UK Data Disappoints at Start of Busy Week
Sterling saw its biggest one day fall in a month against the greenback yesterday following a poor start to the week for UK numbers. Yet more bad news for the housing market was revealed by the Bank of England, which reported approvals for home loans in April was 58,000 in April, down from 63,000 in March. The other big number out in the UK yesterday was from the Chartered Institute of Purchasing and Supply (CIPS) and showed a manufacturing sector on the brink of contraction. The index as reported by CIPS fell to 50.0 in May from 50.8. A reading below 50.0 signals a contraction.

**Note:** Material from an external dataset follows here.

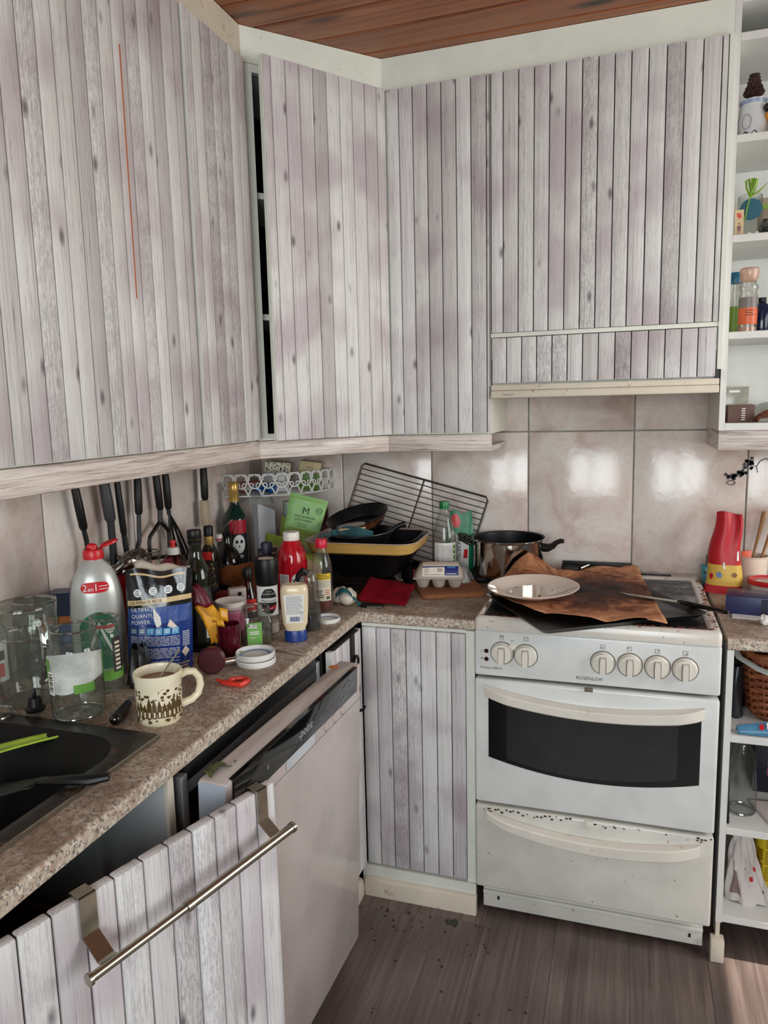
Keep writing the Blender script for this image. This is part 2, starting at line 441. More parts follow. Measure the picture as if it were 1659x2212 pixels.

So the Bank of England should cut rates when it meets this week to stave off the potentially protracted downturn in the housing market and to boost the manufacturing sector back towards growth. If only it were that simple for Mervyn and Co. Inflation still looms large and means a rate cut here in the UK is unlikely this Thursday.
Indeed the Eurozone has inflation at the forefront of its agenda as it celebrates 10 years of the European Central Bank. “This anniversary is no time for complacency” Trichet said as he reiterated the central banks price stability mandate and emphasised that price stability was essential to economic growth.
Today our attention in the main turns to the Eurozone with the preliminary Q1 GDP figure due for release at 10.00am. The market expects the number to be unchanged on the quarter at 0.7%. The PPI figure for Eurozone, also released at 10.00am, will show the effects the continued surge in oil prices is having on the producers of the continent.